Pitch, Perfect and Otherwise
Chasing the elusive sweet spot can be good for your engine.
Most boaters would like to go a little faster and burn a little less fuel, but some take this desire to a whole new level. They shell out good money for the latest hull coating, fuel additive, or other gizmo in hopes of eking out another knot or two. Do they succeed? It’s hard to tell. Product advertising argues convincingly that they do, but there’s a dearth of true head-to-head comparison testing, and anyway, even in the best of cases, the gains are usually relatively meager: For the average boater, a ten-percent improvement in top speed works out to maybe three knots (less at cruising speed); the same improvement in miles per gallon barely registers.
The key is return on investment: Does the modification produce an improvement that justifies its cost? That is precisely the question you need to ask before you start messing with your propellers. Specifically, how can you tell if your boat is running the right props, and is it even worth the time and effort required to find out?
To answer that, start with this premise: The right prop is the one that allows an engine to turn at the speed at which it produces maximum horsepower, and no more.

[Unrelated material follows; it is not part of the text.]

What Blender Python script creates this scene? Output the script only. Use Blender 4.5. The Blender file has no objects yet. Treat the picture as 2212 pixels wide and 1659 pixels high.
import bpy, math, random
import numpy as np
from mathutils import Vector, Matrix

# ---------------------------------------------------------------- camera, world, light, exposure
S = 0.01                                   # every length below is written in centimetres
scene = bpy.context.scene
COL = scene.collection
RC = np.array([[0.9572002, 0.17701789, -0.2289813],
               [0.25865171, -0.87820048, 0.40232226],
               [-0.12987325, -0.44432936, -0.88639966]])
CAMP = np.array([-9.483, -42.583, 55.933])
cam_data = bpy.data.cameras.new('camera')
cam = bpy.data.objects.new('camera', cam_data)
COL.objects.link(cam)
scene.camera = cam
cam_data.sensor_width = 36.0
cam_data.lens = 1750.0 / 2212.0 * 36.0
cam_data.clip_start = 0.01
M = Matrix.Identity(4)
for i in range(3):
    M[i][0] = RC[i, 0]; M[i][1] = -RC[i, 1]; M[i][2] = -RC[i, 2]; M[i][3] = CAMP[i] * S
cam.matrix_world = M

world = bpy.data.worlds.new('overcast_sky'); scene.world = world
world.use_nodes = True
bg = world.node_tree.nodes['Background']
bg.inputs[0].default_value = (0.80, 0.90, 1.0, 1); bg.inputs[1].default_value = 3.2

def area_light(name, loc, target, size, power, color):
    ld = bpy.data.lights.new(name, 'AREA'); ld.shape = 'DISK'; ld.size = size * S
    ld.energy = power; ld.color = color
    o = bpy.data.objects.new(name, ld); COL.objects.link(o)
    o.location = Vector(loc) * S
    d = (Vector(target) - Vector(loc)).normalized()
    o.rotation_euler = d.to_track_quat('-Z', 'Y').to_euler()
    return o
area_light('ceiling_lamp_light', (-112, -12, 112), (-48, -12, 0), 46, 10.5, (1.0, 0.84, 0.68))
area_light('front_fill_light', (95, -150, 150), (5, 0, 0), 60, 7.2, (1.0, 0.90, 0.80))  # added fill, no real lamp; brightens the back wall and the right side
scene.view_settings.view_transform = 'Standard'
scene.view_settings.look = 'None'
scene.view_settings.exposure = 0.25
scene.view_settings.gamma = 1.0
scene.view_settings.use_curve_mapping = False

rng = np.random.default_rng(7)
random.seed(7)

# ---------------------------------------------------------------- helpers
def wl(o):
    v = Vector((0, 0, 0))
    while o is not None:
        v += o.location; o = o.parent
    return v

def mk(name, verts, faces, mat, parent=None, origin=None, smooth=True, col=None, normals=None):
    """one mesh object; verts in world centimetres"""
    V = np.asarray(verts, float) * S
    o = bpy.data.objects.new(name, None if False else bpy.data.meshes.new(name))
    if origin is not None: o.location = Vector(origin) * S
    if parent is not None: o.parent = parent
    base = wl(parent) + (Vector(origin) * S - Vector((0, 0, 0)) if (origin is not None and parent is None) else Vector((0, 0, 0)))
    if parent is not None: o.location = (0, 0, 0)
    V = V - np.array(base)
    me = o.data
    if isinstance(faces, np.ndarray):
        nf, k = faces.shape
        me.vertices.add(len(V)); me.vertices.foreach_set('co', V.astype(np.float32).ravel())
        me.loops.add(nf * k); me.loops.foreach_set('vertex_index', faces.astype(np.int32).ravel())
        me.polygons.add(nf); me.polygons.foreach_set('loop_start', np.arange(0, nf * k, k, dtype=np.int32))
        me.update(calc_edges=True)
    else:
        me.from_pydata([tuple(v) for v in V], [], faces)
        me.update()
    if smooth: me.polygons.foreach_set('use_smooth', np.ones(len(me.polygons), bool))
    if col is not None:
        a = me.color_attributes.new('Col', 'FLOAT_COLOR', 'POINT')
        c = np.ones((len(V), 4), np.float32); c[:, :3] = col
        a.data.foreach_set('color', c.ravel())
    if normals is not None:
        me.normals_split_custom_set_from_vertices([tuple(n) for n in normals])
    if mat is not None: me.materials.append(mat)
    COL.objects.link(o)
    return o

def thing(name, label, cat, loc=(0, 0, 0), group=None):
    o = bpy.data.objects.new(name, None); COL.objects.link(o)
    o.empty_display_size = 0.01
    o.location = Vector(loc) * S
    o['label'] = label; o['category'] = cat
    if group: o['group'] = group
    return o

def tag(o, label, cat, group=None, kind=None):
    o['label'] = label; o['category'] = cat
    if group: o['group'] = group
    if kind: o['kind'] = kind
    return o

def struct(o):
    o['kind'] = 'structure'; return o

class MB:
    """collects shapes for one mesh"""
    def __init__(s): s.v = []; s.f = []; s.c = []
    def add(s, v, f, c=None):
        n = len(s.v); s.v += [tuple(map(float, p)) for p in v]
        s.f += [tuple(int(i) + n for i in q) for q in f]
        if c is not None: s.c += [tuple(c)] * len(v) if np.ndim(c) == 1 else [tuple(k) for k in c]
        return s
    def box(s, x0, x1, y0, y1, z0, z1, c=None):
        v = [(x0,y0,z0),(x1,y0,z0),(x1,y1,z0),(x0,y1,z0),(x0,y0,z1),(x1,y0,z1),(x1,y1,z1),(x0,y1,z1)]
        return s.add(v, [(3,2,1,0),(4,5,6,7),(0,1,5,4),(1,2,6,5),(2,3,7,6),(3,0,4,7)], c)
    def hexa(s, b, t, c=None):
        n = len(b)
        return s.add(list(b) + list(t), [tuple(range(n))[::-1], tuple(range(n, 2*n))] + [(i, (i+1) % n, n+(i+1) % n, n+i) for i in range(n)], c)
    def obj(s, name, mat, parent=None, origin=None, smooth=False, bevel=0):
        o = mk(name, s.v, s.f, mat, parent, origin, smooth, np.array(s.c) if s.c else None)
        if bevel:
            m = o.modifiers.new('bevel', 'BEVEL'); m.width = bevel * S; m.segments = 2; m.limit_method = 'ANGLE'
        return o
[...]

Look at a horsepower-output graph and you’ll see that maximum horsepower occurs at a pretty specific data point in the rpm range. That’s the sweet spot. Below it the engine isn’t making full power; above it output declines, often dramatically.
If a gasoline engine is mispropped, it’s obvious: just look at the tachometer. If the engine is rated at 4800 rpm and the tach reads 5200 rpm, you’re losing speed and efficiency, and you probably need more prop. Diesels are different; they’re governed, which means their maximum rpm is limited, either mechanically or electronically. So the tach could indicate a diesel engine is at its rated rpm when it’s not making full horsepower because it’s not fully loaded.
To tell if you have the right prop on your diesel-powered boat you need to determine engine load. Before the advent of electronic engines, this was a matter of trial and error: Run boat, note rpm and speed, change to props with more pitch or cup, run boat again, and if you get more speed, repeat until speed drops off. Obviously, all those props, haulage, runs, and wrench turning could get costly, so absent evidence of a substantial performance issue (like your buddy’s identical convertible blows past you at every Bimini start) most owners usually contented themselves with the props that came on the boat.
Electronic engines changed everything because somewhere in the blizzard of data that they spit out probably lies engine load. (I say “probably” because not all electronic diesels offer load data.) Call that up, take your boat out and run her up to WOT, and see how close this number comes to 100 percent. An engine may not reach that threshold, but anywhere above 95 percent is usually acceptable to anyone short of the fanatic described earlier.
Whether your engines burn gasoline or diesel, they should be propped so that they reach the desired threshold under real-world conditions—that means with all your stuff aboard, plus a couple of people and tanks that are at least half full. Boatbuilders, of course, can’t do that, so they usually underprop their prototypes just a bit so that when the production versions are loaded up, the engines hit that sweet spot.
Absent an errant encounter with something immovable, props don’t change much over time, so if your boat isn’t as fast as she used to be, the first place to look is not pitch or diameter but all that stuff you keep bringing aboard or the green beard that’s growing on your hull.
But let’s say that for some reason you suspect your boat has the wrong props. How do you determine the right ones? The answer is again trial and error, which as we’ve determined, gets expensive. If you’re lucky and the deficit in load and/or rpm is small, a prop shop can probably correct it by adding cup to the blades. (Cup is the convexity at the end of each blade.) If the deficit is big, you’ll need to find a prop shop with an inventory of loaner propellers. This could get expensive too, but a good prop guy can intuit what a boat needs in a very short time.
But make no mistake: We’re usually talking small changes. Do not expect your 30-knot cruiser to become a 35-knot cruiser after changing props. A 31.5-knot cruiser is more like it. On the other hand, if your engines aren’t hitting their sweet spot, you’re not only missing the performance you should be getting, you could be damaging your engines.
Three things determine the speed at which an engine turns a propeller: the marine gear’s reduction ratio and the propeller’s diameter and pitch (including the amount of cup). All three interact, and figuring out the right combination is a job properly left to boatbuilders and engineers. The only parameter you need to worry about is pitch (and cup), and most of you probably won’t ever need to do that.